気に入ったホームページを友人に教える方法がメールかメモ用紙しかなかった頃、当時は1日に数件も共有していなかったはずだ。しかしそれも今は昔。2011年初頭のFacebookでは20分あたり100万件のリンクが共有されたという。社会心理学的に人は他者と強い感情を共有することでの精神的な結びつきを醸成しているというから、「共有」が人を動かす力にも納得できるだろう。
だが、私たちが共有したいのはニュースなど事実情報ばかりではない。大きな要素としてあるのが体験の共有だ。
こうした体験共有をオンラインで演出する要素として、しばしばアバターが使われている。例えば、アバターとなって友人と集まり、オンライン上で動画コンテンツを楽しむスタイルはセカンドライフやマイクロソフトのXBOX Live、モバゲーのピコピコ動画などですでに行われている。ユーザーは動画の感想や反応をアバターが集う「同じ場」で共有することができる。ただ、従来の動画共有アバターコミュニケーションサービスは基本的にリアルタイムに集うものであるため、同じ時間に(同期して)視聴しなければいけないという制約があった。
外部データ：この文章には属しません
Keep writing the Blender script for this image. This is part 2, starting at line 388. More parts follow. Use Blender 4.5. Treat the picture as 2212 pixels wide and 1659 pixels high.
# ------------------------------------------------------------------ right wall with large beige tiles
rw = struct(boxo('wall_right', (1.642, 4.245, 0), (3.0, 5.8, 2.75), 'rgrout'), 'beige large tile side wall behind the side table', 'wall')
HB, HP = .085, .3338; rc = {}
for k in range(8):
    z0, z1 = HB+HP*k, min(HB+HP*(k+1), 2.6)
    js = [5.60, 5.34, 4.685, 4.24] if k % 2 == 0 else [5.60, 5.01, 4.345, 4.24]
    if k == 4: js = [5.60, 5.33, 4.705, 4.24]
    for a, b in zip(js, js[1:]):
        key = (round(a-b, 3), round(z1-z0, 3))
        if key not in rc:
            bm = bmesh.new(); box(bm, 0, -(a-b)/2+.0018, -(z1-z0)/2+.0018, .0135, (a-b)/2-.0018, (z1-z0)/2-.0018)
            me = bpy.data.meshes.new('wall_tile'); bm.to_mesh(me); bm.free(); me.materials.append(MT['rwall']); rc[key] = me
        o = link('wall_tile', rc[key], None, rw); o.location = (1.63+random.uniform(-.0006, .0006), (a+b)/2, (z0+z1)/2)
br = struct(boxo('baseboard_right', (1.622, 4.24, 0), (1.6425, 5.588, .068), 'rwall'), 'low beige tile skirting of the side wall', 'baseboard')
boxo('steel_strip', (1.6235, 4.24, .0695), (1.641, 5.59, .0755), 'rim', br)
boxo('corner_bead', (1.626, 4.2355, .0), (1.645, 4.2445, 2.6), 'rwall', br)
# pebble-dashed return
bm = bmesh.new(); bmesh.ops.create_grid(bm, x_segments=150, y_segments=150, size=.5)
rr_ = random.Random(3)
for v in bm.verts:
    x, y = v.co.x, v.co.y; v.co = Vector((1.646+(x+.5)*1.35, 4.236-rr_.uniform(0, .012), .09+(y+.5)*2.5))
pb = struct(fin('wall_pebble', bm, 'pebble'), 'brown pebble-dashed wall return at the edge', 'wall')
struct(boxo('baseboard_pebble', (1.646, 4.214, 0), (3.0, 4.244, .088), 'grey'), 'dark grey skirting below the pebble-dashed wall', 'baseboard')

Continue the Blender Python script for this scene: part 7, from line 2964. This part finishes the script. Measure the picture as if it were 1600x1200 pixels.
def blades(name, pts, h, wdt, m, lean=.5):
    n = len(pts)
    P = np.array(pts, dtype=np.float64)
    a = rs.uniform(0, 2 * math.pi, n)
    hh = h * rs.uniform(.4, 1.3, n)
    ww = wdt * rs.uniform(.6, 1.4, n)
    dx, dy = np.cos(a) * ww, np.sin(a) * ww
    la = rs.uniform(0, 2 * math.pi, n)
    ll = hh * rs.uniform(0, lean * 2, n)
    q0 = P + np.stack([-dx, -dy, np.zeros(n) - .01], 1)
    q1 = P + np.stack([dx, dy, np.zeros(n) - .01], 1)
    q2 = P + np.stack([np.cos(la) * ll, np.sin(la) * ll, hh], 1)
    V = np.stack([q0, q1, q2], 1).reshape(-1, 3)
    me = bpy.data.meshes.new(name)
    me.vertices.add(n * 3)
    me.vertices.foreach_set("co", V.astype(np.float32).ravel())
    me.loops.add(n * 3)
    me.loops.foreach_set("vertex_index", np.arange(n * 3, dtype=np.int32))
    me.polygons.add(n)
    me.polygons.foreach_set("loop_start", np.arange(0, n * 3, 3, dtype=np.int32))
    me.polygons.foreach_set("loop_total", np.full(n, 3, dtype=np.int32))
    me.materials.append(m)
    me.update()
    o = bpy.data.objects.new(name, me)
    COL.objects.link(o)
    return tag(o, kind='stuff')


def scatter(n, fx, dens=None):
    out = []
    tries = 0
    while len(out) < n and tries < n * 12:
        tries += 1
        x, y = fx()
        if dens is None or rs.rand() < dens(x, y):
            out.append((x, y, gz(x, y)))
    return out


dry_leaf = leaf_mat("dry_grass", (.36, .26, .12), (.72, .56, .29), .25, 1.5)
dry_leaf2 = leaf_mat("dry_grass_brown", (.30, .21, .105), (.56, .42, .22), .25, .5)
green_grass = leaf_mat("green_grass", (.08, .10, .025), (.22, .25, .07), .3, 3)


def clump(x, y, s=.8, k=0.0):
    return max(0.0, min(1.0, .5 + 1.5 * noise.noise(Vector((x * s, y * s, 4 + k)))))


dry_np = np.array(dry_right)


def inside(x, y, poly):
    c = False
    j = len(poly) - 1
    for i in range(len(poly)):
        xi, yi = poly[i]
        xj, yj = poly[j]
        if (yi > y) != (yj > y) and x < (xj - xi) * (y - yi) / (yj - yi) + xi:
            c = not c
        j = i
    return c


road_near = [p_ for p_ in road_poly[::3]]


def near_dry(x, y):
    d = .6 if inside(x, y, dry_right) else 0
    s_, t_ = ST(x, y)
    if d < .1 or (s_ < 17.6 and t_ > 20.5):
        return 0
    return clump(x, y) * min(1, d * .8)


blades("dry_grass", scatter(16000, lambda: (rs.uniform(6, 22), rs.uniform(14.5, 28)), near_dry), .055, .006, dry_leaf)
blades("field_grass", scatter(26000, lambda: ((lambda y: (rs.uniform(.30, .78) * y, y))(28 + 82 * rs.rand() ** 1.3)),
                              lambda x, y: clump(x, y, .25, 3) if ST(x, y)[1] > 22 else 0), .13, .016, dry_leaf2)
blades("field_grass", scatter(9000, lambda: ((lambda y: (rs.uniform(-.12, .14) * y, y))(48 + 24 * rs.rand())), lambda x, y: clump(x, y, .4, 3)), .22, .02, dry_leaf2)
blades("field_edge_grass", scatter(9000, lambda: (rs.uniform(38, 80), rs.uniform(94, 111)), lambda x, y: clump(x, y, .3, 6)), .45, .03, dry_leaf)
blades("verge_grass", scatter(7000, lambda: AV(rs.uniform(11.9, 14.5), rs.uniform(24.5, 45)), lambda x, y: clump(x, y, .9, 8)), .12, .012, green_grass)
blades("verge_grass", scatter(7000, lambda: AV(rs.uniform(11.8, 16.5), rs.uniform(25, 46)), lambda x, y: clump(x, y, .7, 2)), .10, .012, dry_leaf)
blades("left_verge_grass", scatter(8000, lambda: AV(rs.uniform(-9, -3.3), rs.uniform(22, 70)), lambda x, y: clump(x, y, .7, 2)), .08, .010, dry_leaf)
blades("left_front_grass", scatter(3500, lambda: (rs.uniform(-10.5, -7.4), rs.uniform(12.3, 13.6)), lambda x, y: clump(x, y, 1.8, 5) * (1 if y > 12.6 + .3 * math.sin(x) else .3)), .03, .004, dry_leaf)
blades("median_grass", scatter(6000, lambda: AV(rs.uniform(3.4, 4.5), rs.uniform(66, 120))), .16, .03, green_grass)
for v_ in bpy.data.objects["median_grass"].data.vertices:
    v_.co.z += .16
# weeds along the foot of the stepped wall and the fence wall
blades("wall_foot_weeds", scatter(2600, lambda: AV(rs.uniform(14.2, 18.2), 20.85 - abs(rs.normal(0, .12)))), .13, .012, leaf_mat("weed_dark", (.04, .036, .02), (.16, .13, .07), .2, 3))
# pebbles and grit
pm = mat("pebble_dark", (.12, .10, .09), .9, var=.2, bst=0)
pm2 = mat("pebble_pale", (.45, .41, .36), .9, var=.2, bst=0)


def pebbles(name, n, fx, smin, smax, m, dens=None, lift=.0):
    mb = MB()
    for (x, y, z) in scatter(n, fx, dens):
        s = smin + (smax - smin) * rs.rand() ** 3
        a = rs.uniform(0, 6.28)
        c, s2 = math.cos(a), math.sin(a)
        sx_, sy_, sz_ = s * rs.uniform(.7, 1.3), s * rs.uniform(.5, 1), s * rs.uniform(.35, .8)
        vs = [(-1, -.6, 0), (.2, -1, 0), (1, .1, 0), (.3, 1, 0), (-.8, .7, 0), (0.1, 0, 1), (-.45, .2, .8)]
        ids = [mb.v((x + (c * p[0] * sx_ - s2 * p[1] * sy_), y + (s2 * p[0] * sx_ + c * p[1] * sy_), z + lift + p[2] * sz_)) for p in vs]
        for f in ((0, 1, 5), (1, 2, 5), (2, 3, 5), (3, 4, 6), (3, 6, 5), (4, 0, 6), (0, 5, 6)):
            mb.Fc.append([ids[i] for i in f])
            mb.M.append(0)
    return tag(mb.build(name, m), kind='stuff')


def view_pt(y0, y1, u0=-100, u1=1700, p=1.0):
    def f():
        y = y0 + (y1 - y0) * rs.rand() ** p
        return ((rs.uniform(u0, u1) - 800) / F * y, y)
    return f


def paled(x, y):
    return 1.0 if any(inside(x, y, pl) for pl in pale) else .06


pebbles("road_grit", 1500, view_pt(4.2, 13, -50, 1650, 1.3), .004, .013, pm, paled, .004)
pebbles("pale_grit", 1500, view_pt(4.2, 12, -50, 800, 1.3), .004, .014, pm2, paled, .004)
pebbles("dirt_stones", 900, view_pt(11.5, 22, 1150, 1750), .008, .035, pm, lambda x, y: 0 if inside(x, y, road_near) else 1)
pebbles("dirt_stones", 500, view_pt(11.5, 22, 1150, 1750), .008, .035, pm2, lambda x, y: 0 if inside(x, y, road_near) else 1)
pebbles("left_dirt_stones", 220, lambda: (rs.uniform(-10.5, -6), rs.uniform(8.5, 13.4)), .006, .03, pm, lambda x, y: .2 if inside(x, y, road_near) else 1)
そうした中、8月にローンチした「ドタバター」はこの時間的制約を取り払うことで別の時間帯に視聴したユーザー間でも視聴体験を共有できるのが特徴だ。その感覚はニコニコ動画のそれに近い。(ドタバターには弊社も関わっている)
視覚的に感情を揺さぶる動画コンテンツと、同じく視覚的にアイデンティティを表現できるアバター。両者の組み合わせで動画の新たな楽しみ方が生まれそうだ。
(本記事は「東京IT新聞」に寄稿させていただいた記事の元原稿です。許可を得てアーカイブとして本誌掲載の1週間後を目処に掲載しています。本誌は画像付きですが、こちらはテキストのみの掲載になります。)